═══ DATA SHOWN ═══

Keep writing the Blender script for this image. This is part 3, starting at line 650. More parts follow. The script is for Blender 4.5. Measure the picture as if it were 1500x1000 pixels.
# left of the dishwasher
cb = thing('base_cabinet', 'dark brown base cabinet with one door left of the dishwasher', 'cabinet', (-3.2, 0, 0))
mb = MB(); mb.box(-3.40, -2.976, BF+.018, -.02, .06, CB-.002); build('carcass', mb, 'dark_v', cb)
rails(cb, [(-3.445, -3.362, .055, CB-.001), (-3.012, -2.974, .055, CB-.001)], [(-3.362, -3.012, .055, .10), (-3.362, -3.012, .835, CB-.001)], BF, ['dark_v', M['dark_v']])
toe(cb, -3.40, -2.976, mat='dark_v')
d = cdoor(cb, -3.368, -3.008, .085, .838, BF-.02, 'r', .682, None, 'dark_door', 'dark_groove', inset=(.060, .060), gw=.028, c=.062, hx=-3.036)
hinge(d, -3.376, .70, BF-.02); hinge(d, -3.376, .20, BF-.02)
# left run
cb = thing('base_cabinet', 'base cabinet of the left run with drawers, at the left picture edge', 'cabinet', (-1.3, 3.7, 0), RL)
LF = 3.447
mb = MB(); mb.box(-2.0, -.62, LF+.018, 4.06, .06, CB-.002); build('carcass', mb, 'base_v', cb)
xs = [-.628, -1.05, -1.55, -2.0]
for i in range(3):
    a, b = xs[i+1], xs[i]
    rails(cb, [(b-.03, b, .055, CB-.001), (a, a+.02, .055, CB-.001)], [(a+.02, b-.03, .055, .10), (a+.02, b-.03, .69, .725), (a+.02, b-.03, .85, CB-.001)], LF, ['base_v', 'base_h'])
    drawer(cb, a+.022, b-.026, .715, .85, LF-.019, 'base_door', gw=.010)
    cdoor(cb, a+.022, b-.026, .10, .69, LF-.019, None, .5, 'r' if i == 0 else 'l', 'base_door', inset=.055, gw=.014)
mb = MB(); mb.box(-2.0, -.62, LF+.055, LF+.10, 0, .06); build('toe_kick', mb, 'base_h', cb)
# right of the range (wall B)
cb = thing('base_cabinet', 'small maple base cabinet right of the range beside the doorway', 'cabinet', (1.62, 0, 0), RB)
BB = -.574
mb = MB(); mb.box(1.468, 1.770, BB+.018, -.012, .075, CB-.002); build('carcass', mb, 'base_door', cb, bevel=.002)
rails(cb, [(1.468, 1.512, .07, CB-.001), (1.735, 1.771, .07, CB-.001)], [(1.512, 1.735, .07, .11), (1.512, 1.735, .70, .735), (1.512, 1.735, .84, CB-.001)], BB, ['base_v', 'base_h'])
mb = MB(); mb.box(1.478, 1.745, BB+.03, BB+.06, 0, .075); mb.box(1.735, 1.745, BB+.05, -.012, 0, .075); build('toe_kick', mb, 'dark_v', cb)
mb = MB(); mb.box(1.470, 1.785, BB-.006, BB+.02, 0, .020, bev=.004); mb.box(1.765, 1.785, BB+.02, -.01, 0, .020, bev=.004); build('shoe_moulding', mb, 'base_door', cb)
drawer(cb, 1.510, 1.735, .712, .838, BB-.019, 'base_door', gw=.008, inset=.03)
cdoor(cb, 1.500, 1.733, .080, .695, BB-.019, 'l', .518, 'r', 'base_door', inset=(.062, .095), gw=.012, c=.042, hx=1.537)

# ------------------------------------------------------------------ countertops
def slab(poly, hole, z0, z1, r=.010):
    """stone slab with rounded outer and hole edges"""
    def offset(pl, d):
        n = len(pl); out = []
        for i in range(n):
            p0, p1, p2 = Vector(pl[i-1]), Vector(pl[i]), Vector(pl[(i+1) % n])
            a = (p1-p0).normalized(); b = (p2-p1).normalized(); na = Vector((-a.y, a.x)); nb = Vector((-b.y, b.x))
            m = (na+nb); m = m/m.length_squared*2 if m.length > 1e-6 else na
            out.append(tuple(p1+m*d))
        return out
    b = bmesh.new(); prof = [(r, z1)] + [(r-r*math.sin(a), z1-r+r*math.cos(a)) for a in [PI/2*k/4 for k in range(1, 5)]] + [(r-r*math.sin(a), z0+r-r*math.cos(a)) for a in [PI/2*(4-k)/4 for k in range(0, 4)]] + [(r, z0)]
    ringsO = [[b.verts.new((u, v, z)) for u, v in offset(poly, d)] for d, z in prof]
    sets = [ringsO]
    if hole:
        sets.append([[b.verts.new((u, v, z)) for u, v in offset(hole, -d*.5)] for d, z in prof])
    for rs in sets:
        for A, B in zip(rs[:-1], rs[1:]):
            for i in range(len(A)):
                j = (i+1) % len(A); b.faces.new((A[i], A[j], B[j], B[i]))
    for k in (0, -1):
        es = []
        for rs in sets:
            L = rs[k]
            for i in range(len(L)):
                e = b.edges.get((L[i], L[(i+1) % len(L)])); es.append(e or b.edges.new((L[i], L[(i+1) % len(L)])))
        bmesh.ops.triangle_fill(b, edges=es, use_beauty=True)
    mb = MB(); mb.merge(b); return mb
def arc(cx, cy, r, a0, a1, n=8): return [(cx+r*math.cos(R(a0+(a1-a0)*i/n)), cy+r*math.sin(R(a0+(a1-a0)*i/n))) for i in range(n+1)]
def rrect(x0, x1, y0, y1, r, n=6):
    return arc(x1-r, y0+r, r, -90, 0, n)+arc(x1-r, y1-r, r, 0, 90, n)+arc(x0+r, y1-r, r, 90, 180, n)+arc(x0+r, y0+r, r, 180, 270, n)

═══

[GOAL]
Print again each line of the listing above, exactly as it appears.

[TASK OUTPUT]
Keep writing the Blender script for this image. This is part 3, starting at line 650. More parts follow. The script is for Blender 4.5. Measure the picture as if it were 1500x1000 pixels.
# left of the dishwasher
cb = thing('base_cabinet', 'dark brown base cabinet with one door left of the dishwasher', 'cabinet', (-3.2, 0, 0))
mb = MB(); mb.box(-3.40, -2.976, BF+.018, -.02, .06, CB-.002); build('carcass', mb, 'dark_v', cb)
rails(cb, [(-3.445, -3.362, .055, CB-.001), (-3.012, -2.974, .055, CB-.001)], [(-3.362, -3.012, .055, .10), (-3.362, -3.012, .835, CB-.001)], BF, ['dark_v', M['dark_v']])
toe(cb, -3.40, -2.976, mat='dark_v')
d = cdoor(cb, -3.368, -3.008, .085, .838, BF-.02, 'r', .682, None, 'dark_door', 'dark_groove', inset=(.060, .060), gw=.028, c=.062, hx=-3.036)
hinge(d, -3.376, .70, BF-.02); hinge(d, -3.376, .20, BF-.02)
# left run
cb = thing('base_cabinet', 'base cabinet of the left run with drawers, at the left picture edge', 'cabinet', (-1.3, 3.7, 0), RL)
LF = 3.447
mb = MB(); mb.box(-2.0, -.62, LF+.018, 4.06, .06, CB-.002); build('carcass', mb, 'base_v', cb)
xs = [-.628, -1.05, -1.55, -2.0]
for i in range(3):
    a, b = xs[i+1], xs[i]
    rails(cb, [(b-.03, b, .055, CB-.001), (a, a+.02, .055, CB-.001)], [(a+.02, b-.03, .055, .10), (a+.02, b-.03, .69, .725), (a+.02, b-.03, .85, CB-.001)], LF, ['base_v', 'base_h'])
    drawer(cb, a+.022, b-.026, .715, .85, LF-.019, 'base_door', gw=.010)
    cdoor(cb, a+.022, b-.026, .10, .69, LF-.019, None, .5, 'r' if i == 0 else 'l', 'base_door', inset=.055, gw=.014)
mb = MB(); mb.box(-2.0, -.62, LF+.055, LF+.10, 0, .06); build('toe_kick', mb, 'base_h', cb)
# right of the range (wall B)
cb = thing('base_cabinet', 'small maple base cabinet right of the range beside the doorway', 'cabinet', (1.62, 0, 0), RB)
BB = -.574
mb = MB(); mb.box(1.468, 1.770, BB+.018, -.012, .075, CB-.002); build('carcass', mb, 'base_door', cb, bevel=.002)
rails(cb, [(1.468, 1.512, .07, CB-.001), (1.735, 1.771, .07, CB-.001)], [(1.512, 1.735, .07, .11), (1.512, 1.735, .70, .735), (1.512, 1.735, .84, CB-.001)], BB, ['base_v', 'base_h'])
mb = MB(); mb.box(1.478, 1.745, BB+.03, BB+.06, 0, .075); mb.box(1.735, 1.745, BB+.05, -.012, 0, .075); build('toe_kick', mb, 'dark_v', cb)
mb = MB(); mb.box(1.470, 1.785, BB-.006, BB+.02, 0, .020, bev=.004); mb.box(1.765, 1.785, BB+.02, -.01, 0, .020, bev=.004); build('shoe_moulding', mb, 'base_door', cb)
drawer(cb, 1.510, 1.735, .712, .838, BB-.019, 'base_door', gw=.008, inset=.03)
cdoor(cb, 1.500, 1.733, .080, .695, BB-.019, 'l', .518, 'r', 'base_door', inset=(.062, .095), gw=.012, c=.042, hx=1.537)

# ------------------------------------------------------------------ countertops
def slab(poly, hole, z0, z1, r=.010):
    """stone slab with rounded outer and hole edges"""
    def offset(pl, d):
        n = len(pl); out = []
        for i in range(n):
            p0, p1, p2 = Vector(pl[i-1]), Vector(pl[i]), Vector(pl[(i+1) % n])
            a = (p1-p0).normalized(); b = (p2-p1).normalized(); na = Vector((-a.y, a.x)); nb = Vector((-b.y, b.x))
            m = (na+nb); m = m/m.length_squared*2 if m.length > 1e-6 else na
            out.append(tuple(p1+m*d))
        return out
    b = bmesh.new(); prof = [(r, z1)] + [(r-r*math.sin(a), z1-r+r*math.cos(a)) for a in [PI/2*k/4 for k in range(1, 5)]] + [(r-r*math.sin(a), z0+r-r*math.cos(a)) for a in [PI/2*(4-k)/4 for k in range(0, 4)]] + [(r, z0)]
    ringsO = [[b.verts.new((u, v, z)) for u, v in offset(poly, d)] for d, z in prof]
    sets = [ringsO]
    if hole:
        sets.append([[b.verts.new((u, v, z)) for u, v in offset(hole, -d*.5)] for d, z in prof])
    for rs in sets:
        for A, B in zip(rs[:-1], rs[1:]):
            for i in range(len(A)):
                j = (i+1) % len(A); b.faces.new((A[i], A[j], B[j], B[i]))
    for k in (0, -1):
        es = []
        for rs in sets:
            L = rs[k]
            for i in range(len(L)):
                e = b.edges.get((L[i], L[(i+1) % len(L)])); es.append(e or b.edges.new((L[i], L[(i+1) % len(L)])))
        bmesh.ops.triangle_fill(b, edges=es, use_beauty=True)
    mb = MB(); mb.merge(b); return mb
def arc(cx, cy, r, a0, a1, n=8): return [(cx+r*math.cos(R(a0+(a1-a0)*i/n)), cy+r*math.sin(R(a0+(a1-a0)*i/n))) for i in range(n+1)]
def rrect(x0, x1, y0, y1, r, n=6):
    return arc(x1-r, y0+r, r, -90, 0, n)+arc(x1-r, y1-r, r, 0, 90, n)+arc(x0+r, y1-r, r, 90, 180, n)+arc(x0+r, y0+r, r, 180, 270, n)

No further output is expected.